Allow the young boy to beat the shit out of his companions, Hall suggested, and his mental and physical development will proceed in a smooth and healthy fashion. Divert him from his natural course Hall warned, and you will produce “a milk-sop, a lady-boy, or a sneak.” Such a child “lacks virility, [and] his masculinity does not ring true.” Perhaps he will — as Hall himself did — grow up to be a chronic masturbator, a helpless slave to “the lonely vice.”

And then there’s du Toit — in one of his essay’s better milk-through-the-nose moments — working himself up into a roiling, gibbering mess over the lineup on Bravo:

Finally, we come to the TV show which to my mind epitomizes everything bad about what we have become: Queer Eye For The Straight Guy. Playing on the homo Bravo Channel, this piece of excrement has taken over the popular culture by storm (and so far, the only counter has been the wonderful South Park episode which took it apart for the bullshit it is).

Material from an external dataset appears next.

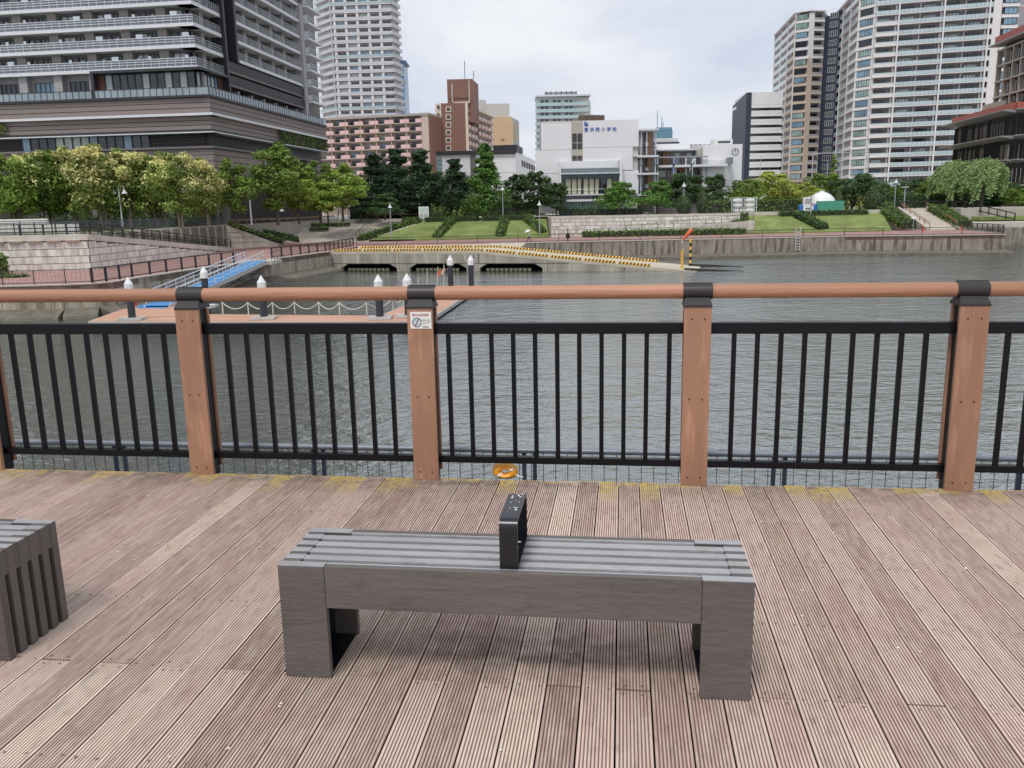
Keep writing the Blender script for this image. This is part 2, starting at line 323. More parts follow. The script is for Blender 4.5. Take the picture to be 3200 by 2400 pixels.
cp.hexa([(w0, -0.082, h0 + 0.0065), (w1, -0.082, h0 + 0.0065), (w1, 0.072, h0 + 0.0065), (w0, 0.072, h0 + 0.0065), (w0 + 0.01, -0.04, h1), (w1 - 0.01, -0.04, h1), (w1 - 0.01, 0.03, h1), (w0 + 0.01, 0.03, h1)])
cap_me = cp.mesh('cap', sleeve)
sl = MB(); sl.tube([(-0.004, 0, 1.135), (PWD + 0.008, 0, 1.135)], 0.0455, 24)
sl.box(-0.004, PWD + 0.008, -0.003, 0.003, 1.178, 1.1845); sleeve_me = sl.mesh('sleeve', sleeve, smooth=True)
sc_me = MB().lathe([(0.0052, 0.0), (0.0052, 0.0012), (0.002, 0.0006), (0, 0.0006)], n=10).mesh('screw', mat('screw_dark', (70, 50, 40), rough=0.4, metal=0.5))
for x in PXS:
    p = inst('post', core_me, railing, (LX(x), 0, 0))
    inst('front_board', front_me, p); inst('rear_board', rear_me, p); inst('cap', cap_me, p)
    for z in (0.05, 0.52, 0.985):
        for xs in (0.042, 0.112): inst('screw', sc_me, p, (xs + random.uniform(-0.003, 0.003), -0.0803, z), (pi / 2, 0, 0))
    inst('sleeve', sleeve_me, railing, (LX(x), 0, 0))
for a, b_ in zip(PXS[:-1], PXS[1:]):
    hb = MB(); n = 14; hb.tube([(LX(a + PWD + 0.008 + (b_ - a - PWD - 0.012) * i / n), 0, 1.135) for i in range(n + 1)], 0.041, 28, cap=False)
    hb.build('handrail', handw, railing, smooth=True)
    x0, x1 = LX(a + PWD - 0.016), LX(b_ + 0.016)
    MB().box(x0, x1, -0.026, 0.026, 0.893, 0.957).build('top_rail', black, railing, bevel=0.004)
    MB().box(x0, x1, -0.022, 0.022, 0.095, 0.136).build('bottom_rail', black, railing, bevel=0.003)
    nb = 11 if b_ - a > 1.55 else 9; pitch = 0.1305; c = (a + PWD + b_) / 2
    if 'bal_me' not in globals(): bal_me = MB().box(-0.013, 0.013, -0.013, 0.013, 0.136, 0.893).mesh('baluster', black, bevel=0.003)
    for i in range(nb): inst('baluster', bal_me, railing, (LX(c + (i - (nb - 1) / 2) * pitch), 0, 0))
# outer net below the rail: grey pipe, wires and a fine net hanging outside the deck edge
net = empty('safety_net', dk(-0.5, YR + 0.5, 0), -YAW, label='grey pipe with wire safety net hanging outside the deck edge', cat='safety net')
pipe_m = mat('galvanised_pipe', (150, 156, 166), rough=0.4, metal=0.3, var=0.1); wire_m = mat('dark_wire', (70, 76, 92), rough=0.5)
MB().tube([(-5.6, 0, 0.05), (4.6, 0, 0.05)], 0.02, 10).build('pipe', pipe_m, net, smooth=True)
MB().tube([(-5.6, -0.02, -0.9), (4.6, -0.02, -0.9)], 0.012, 8).build('pipe', pipe_m, net, smooth=True)
wire_me = MB().tube([(0, 0.0, 0.05), (0, -0.01, -0.9)], 0.0024, 5, cap=False).mesh('wire', wire_m)
for i in range(125): inst('wire', wire_me, net, (-5.45 + i * 0.08, 0, 0))
strut_me = MB().box(-0.013, 0.013, 0.0, 0.02, -0.95, 0.04).mesh('strut', wire_m)
for x in PXS:
    for d in (0.62, 0.69): inst('strut', strut_me, net, (x + 0.5 + d, 0.004, 0))
fine = MB()
for i in range(520): fine.tube([(-5.55 + i * 0.0192, 0.012, 0.04), (-5.55 + i * 0.0192, 0.002, -0.6)], 0.0005, 3, cap=False)
for j in range(26): fine.tube([(-5.6, 0.012, 0.04 - j * 0.0215), (4.6, 0.012, 0.04 - j * 0.0215)], 0.0005, 3, cap=False)
fine.build('net_mesh', mat('net_nylon', (120, 124, 130), rough=0.6), net, kind='stuff')
# no-smoking notice on the second post
sg = empty('notice_sign', dk(PXS[3] + 0.083, YR - 0.0035, 0.985), -YAW, label='small white no smoking notice with red headline on the timber post', cat='sign')
plate_m = mat('notice_white', (236, 234, 226), rough=0.35, var=0.03); red_m = mat('notice_red', (196, 112, 118), rough=0.5, var=0.05); ink_m = mat('notice_ink', (70, 70, 74), rough=0.5, var=0.05)
bl_m = mat('notice_blue', (188, 214, 226), rough=0.5, var=0.03); rim_m = mat('notice_rim', (96, 72, 84), rough=0.5, var=0.05); dred = mat('notice_bar', (150, 62, 82), rough=0.5, var=0.05)
MB().box(-0.0635, 0.0635, 0.0, 0.003, -0.051, 0.049).build('plate', plate_m, sg, bevel=0.001)
def text(body, size, mt, parent, loc, name='lettering', rot=(pi / 2, 0, 0), align='LEFT', ext=0.0002, sp=1.0):
    cu = bpy.data.curves.new(name, 'FONT'); cu.body = body; cu.size = size; cu.extrude = ext; cu.align_x = align; cu.align_y = 'CENTER'; cu.space_character = sp; cu.resolution_u = 3
    t_ = bpy.data.objects.new('tmp', cu); COL.objects.link(t_); bpy.context.view_layer.update()
    me = bpy.data.meshes.new_from_object(t_.evaluated_get(bpy.context.evaluated_depsgraph_get())); me.materials.clear(); me.materials.append(mt)
    bpy.data.objects.remove(t_); bpy.data.curves.remove(cu)
    return inst(name, me, parent, loc, rot)
text('園内全面禁煙', 0.0165, red_m, sg, (-0.051, -0.0008, 0.0295), sp=1.0, ext=0.0004)
for i, s_ in enumerate(('皆様のご協力', 'よろしくお願', 'いします。')): text(s_, 0.0078, ink_m, sg, (0.0075, -0.0008, 0.0 - i * 0.0105))
for i, s_ in enumerate(('管理事務所 3520-8819', '問合せ 施設管理担当')): text(s_, 0.0042, ink_m, sg, (0.0085, -0.0008, -0.038 - i * 0.0052))
pic = empty('pictogram', (-0.0235, -0.0004, -0.0135), 0, sg)
def flat_disc(r0, r1, y, n=36):
    mb = MB(); vs = []; fs = []
    for k in range(n):
        t = 2 * pi * k / n; vs += [(r0 * cos(t), y, r0 * sin(t)), (r1 * cos(t), y, r1 * sin(t))]
    for k in range(n): fs.append((2 * k, 2 * k + 1, 2 * ((k + 1) % n) + 1, 2 * ((k + 1) % n)))
    return mb.add(vs, fs)
flat_disc(0.0, 0.026, -0.0002).build('pictogram_field', bl_m, pic); flat_disc(0.0235, 0.0285, -0.0006).build('pictogram_ring', rim_m, pic)
MB().box(-0.02, 0.026, -0.0009, -0.0004, -0.005, 0.0045).build('cigarette', plate_m, pic)
MB().box(-0.022, 0.027, -0.0012, -0.0006, 0.0045, 0.0062).build('cigarette_line', ink_m, pic); MB().box(-0.022, 0.027, -0.0012, -0.0006, -0.0067, -0.005).build('cigarette_line', ink_m, pic)
sl_ = MB(); sl_.hexa([(-0.0025, -0.0016, -0.026), (0.0025, -0.0016, -0.026), (0.0025, -0.0006, -0.026), (-0.0025, -0.0006, -0.026), (-0.0025, -0.0016, 0.026), (0.0025, -0.0016, 0.026), (0.0025, -0.0006, 0.026), (-0.0025, -0.0006, 0.026)])
o = sl_.build('prohibition_bar', dred, pic); o.rotation_euler = (0, radians(27), 0)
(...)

I’m sorry, but the premise of the show nauseates me. A bunch of homosexuals trying to “improve” ordinary men into something “better” (ie. more acceptable to women): changing the guy’s clothes, his home decor, his music—for fuck’s sake, what kind of girly-man would allow these simpering butt-bandits to change his life around?

Yes, the men are, by and large, slobs. Big fucking deal. Last time I looked, that’s normal. Men are slobs, and that only changes when women try to civilize them by marriage. That’s the natural order of things.

To be brief, my students were howling with laughter over this; they were also moved by his anti-Cheerio rant, about which the less said the better. Several of them simply refused to believe that du Toit had not, in fact, written this as a parody. I assured them of his pathetic sincerity — I even told them about the Worst Blogger Award he’d received a few years back — and they laughed even more.

But my students and I noticed something interesting. Speaking in April 1899 — just a few months after the Spanish-American war ended — Roosevelt condemned the “pussification” of American men while calling upon them to suppress the Philippine insurrection; over the next few years, thousands of Americans and hundreds of thousands of Filipinos would die as the country learned what “the strenuous life” was all about. Writing in November 2003 — just a few months after the Iraq War had supposedly ended — du Toit similarly condemned the “pussification” of American men while calling upon them to drive fast, get drunk, and emulate Donald Rumsfeld (who, he insisted at the time, could have laid nearly every woman in the country over the age of 50); over the past few years, thousands of Americans and hundreds of thousands of Iraqis have died, in large part so that men like Donald Rumsfeld would not have to wake up in the morning and see a “pussy” staring back at them in the mirror. Kim du Toit, I suppose, should be so fortunate.